I think the Drake equation isn't really the way to estimate the probably of intelligent life - there is just too much we don't know to use the inside view. Take one thing like the Moon and we just don't know how important it was to have intelligent life on Earth (it definitely played a significant role, stabilizing the Earth orbit, and helping the sea => land transition with tidal forces) nor how rare such big satellites are.
To me the only way to look at it is to use the outside view, and do a reasoning like :
Look at us, and, like you said and realize it took us 5 billions of years to exist, which is actually half of the lifespan of Earth. We don't know if we were exceptionally fast or exceptionally slow, but it gives an order of magnitude of the time it takes for intelligent life to appear on a planet with good conditions.
Realize that it would be exceptional coincidence if another intelligent life would appear within 0.1% of the time it took us - so if there is intelligent life somewhere else, it's likely to be 5 millions of years in advance, or 5 millions of years late from us. 5 millions of years late means they are still apes.
Look around us, and see no trace of alien life - no Von Neumann probe visiting our system, no Dyson spheres or ringworlds around. And yet, if they were 5 millions of years in advance, we would very likely see such things.
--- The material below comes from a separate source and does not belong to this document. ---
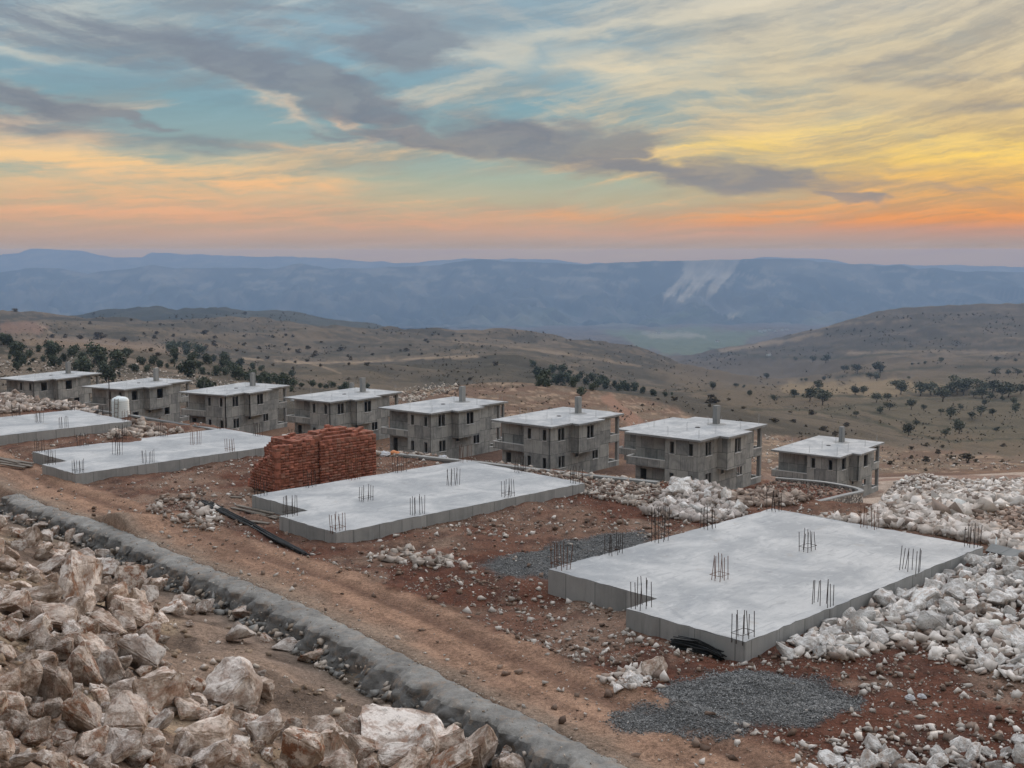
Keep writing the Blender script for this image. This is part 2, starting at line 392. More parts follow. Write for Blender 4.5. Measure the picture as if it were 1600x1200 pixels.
def rock_mat(name, ca, cb, stain, stain_amt, patch=2.2):
    m, nt, b = new_mat(name)
    co = coords(nt); r = nt.node('ShaderNodeObjectInfo').outputs['Random']
    off = nt.node('ShaderNodeVectorMath', operation='ADD'); nt.put(off.inputs[0], co); nt.put(off.inputs[1], nt.xyz(nt.mul(r, 31), nt.mul(r, 57), nt.mul(r, 13)))
    co = off.outputs[0]
    n1 = nt.noise(co, patch, 7, .68, .15); n2 = nt.noise(co, patch*1.7, 6, .7, .25); n3 = nt.noise(co, patch*6, 5, .75)
    v = nt.node('ShaderNodeTexVoronoi'); nt.put(v.inputs['Vector'], co); v.inputs['Scale'].default_value = patch*5
    tone = nt.add(.68, nt.mul(nt.m('FRACT', nt.mul(r, 7.31)), .55))
    c = nt.mix(nt.ss(.43, .57, n1), ca, cb)
    amt = nt.mul(nt.add(.25, nt.m('FRACT', nt.mul(r, 3.77))), stain_amt)
    c = nt.mix(nt.m('MULTIPLY', nt.ss(.49, .60, n2), amt, clamp=True), c, stain)
    c = nt.mix(nt.mul(nt.ss(.54, .66, n3), .6), c, tuple(x*.38 for x in ca))
    c = nt.mix(nt.mul(nt.ss(.42, .28, n3), .35), c, tuple(min(1, x*1.2) for x in cb))
    c = nt.mix(1.0, c, nt.xyz(tone, tone, tone), 'MULTIPLY')
    nt.put(b.inputs['Base Color'], c)
    nt.put(b.inputs['Normal'], nt.bump(nt.add(nt.mul(n1, .7), nt.add(nt.mul(n3, .35), nt.mul(v.outputs['Distance'], .15))), .9, .10))
    b.inputs['Roughness'].default_value = .95; b.inputs['Specular IOR Level'].default_value = .12
    return m

def leaf_mat(name):
    m, nt, b = new_mat(name)
    a = nt.node('ShaderNodeVertexColor', layer_name='Col').outputs[0]
    r = nt.node('ShaderNodeObjectInfo').outputs['Random']
    k = nt.add(.7, nt.mul(r, .6))
    nt.put(b.inputs['Base Color'], nt.mix(1.0, a, nt.xyz(k, k, nt.mul(k, .95)), 'MULTIPLY'))
    return m

M = dict(
    earth=ground_mat(), mountain=attr_mat('mountain_rock', var=.2, scale=.004), stones=attr_mat('loose_stone', var=.35, scale=9),
    top=slab_top_mat(),
    side=form_mat('slab_side_concrete', (.24, .245, .24), (.36, .36, .35), 1.25, 3, .5),
    wall=form_mat('house_concrete', (.150, .157, .157), (.39, .386, .36), 1.5, 1.67, .8, .2),
    sill=simple_mat('pale_cement', (.55, .55, .53), .9, .12),
    column=form_mat('column_concrete', (.20, .205, .205), (.29, .29, .28), 3, 3, .4),
    boulder=rock_mat('boulder_stone', (.33, .255, .20), (.68, .585, .51), (.28, .145, .09), .95, 2.0),
    white=rock_mat('limestone', (.56, .53, .50), (.84, .82, .79), (.46, .33, .25), .5, 2.1),
    crust=rock_mat('crusted_stone', (.41, .335, .285), (.78, .715, .655), (.29, .165, .105), .85, 2.0),
    clay=attr_mat('fired_clay', var=.25, scale=14),
    steel=simple_mat('dark_rebar', (.05, .038, .034), .7, .5, 6), rusty=simple_mat('rusty_rebar', (.14, .065, .04), .85, .5, 6),
    black=simple_mat('black_bars', (.012, .014, .015), .6, .4, 3),
    mortar=None, timber=simple_mat('weathered_timber', (.19, .165, .14), .9, .35, 5), plastic=simple_mat('white_plastic', (.70, .76, .77), .45, .08, 2),
    sheet=simple_mat('plastic_film', (.52, .53, .55), .5, .15, 4), orange=simple_mat('orange_clay', (.62, .26, .12), .8, .2, 4),
    teal=simple_mat('teal_plastic', (.10, .30, .36), .6, .3, 8),
    leaf=leaf_mat('leaves'), bark=simple_mat('bark', (.10, .08, .065), .95, .3, 6), wire=simple_mat('wire', (.35, .36, .37), .5, .2),
)
# ------------------------------------------------------------------ terrain
WALL = np.array([(-46,84),(-34,69),(-24.6,57.55),(-20.51,52.65),(-17.15,49.08),(-14.22,45.42),(-11.82,42.21),(-8.19,37.86),(-5.63,34.48),
                 (-3.24,31.04),(-1.27,28.03),(.86,25.08),(2.34,22.78),(6.2,17.0),(11,10),(19,-2),(30,-18)])
EDGE = np.array([(-170,205),(-110,155),(-60,114),(-33,90.5),(-27.4,85.7),(-3,64.8),(7.3,55.7),(13,50),(20,44.5),(24,38.5),(30,30),(40,18),(60,-6)])

def sdist(P, poly):
    """signed distance of points (n,2) to an open polyline; positive on the right-hand side of its direction"""
    best = np.full(len(P), 1e18); sg = np.zeros(len(P)); par = np.zeros(len(P)); acc = 0
    for a, b in zip(poly[:-1], poly[1:]):
        ab = b-a; ll = ab@ab; L = math.sqrt(ll)
        t = np.clip(((P-a)@ab)/ll, 0, 1)
        q = P-(a+t[:, None]*ab); d2 = (q*q).sum(1)
        cr = ab[0]*(P[:,1]-a[1])-ab[1]*(P[:,0]-a[0])
        u = d2 < best
        best = np.where(u, d2, best); sg = np.where(u, np.where(cr < 0, 1, -1), sg); par = np.where(u, acc+t*L, par)
        acc += L
    return np.sqrt(best)*sg, par

def inpoly(P, poly):
    r = np.zeros(len(P), bool); n = len(poly); x, y = P[:,0], P[:,1]
    for i in range(n):
        x0, y0 = poly[i]; x1, y1 = poly[(i+1) % n]
        c = ((y0 > y) != (y1 > y)) & (x < (x1-x0)*(y-y0)/((y1-y0) if y1 != y0 else 1e-9)+x0)
        r ^= c
    return r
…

So either there is a "great filter" and most of them didn't make it to space, or just, well, intelligent life is rare, because it takes in average 20 billions of years to appear even if conditions are good, and we were lucky to be fast enough to exist before the Sun became a red giant. Which that there will be occasional intelligent life in the universe, but so far apart that we didn't see them yet. If our nearest neighbor exists since 0.3 billion of years, but is 0.5 billions of light year from us, well, we'll sill need a long time before communicating with them.